In ‘Benito Cereno’ there are quite a few ‘sound devices’, most of them belong to the Spanish ship and its habitants: the ship is old and badly kept thus there are a lot of squeaks of wood, the slaves occasionally sing, but the most noteworthy are the noises from the axes being sharpened by four black elders sitting above the scene. Babo also must be sharpening – this time the razor to shave Benito.
All these sounds, including the splash when Benito jumps in water to follow Delano, as illusionary as images: Delano attached to them a meaning absolutely contrary to the true one. To give him credit, the American captain had more than one versions of what he was witnessing (he occasionally was ready to accept that he mounted a pirate ship), but still he was wrong!
Listening to our soundscape you will be giving a chance to see for yourself the power of ‘trickery of mind’, especially when dealing with sounds.
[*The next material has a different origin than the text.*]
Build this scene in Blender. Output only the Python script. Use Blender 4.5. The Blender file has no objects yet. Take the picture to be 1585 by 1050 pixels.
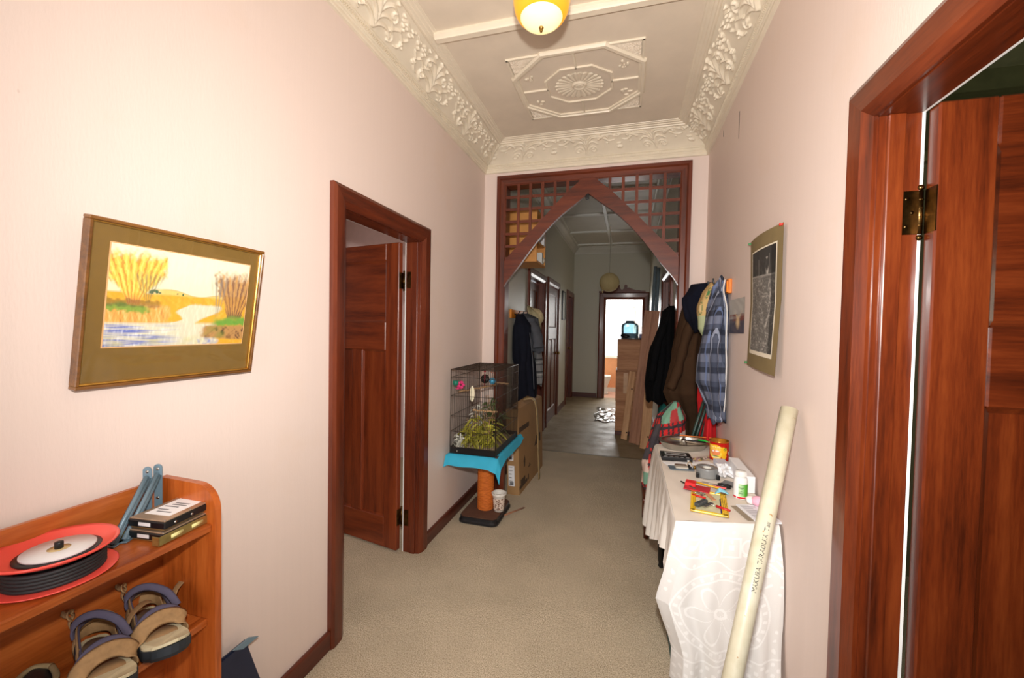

In composition we decided to follow the story quite closely (apart from the spoken words, which are needless anyway since they bear no true meaning): as in Melville’s, it is shown through Delano’s eyes (here ears) and starts with entering the ship with the first part finishing with Benito jumping in the sea, while second part lacks the guitar, which represents Delano’s opinion on the situation (thus the guitar part has Spanish chords), develops much faster (again, as in Melville’s) and – for most of the slaves at least – finishes with the cannon shot.
As we noted above, the very shortness of the second part may give a hint on the meaning of the story, which as a whole is a beautiful example of inexplicable illusions of our life.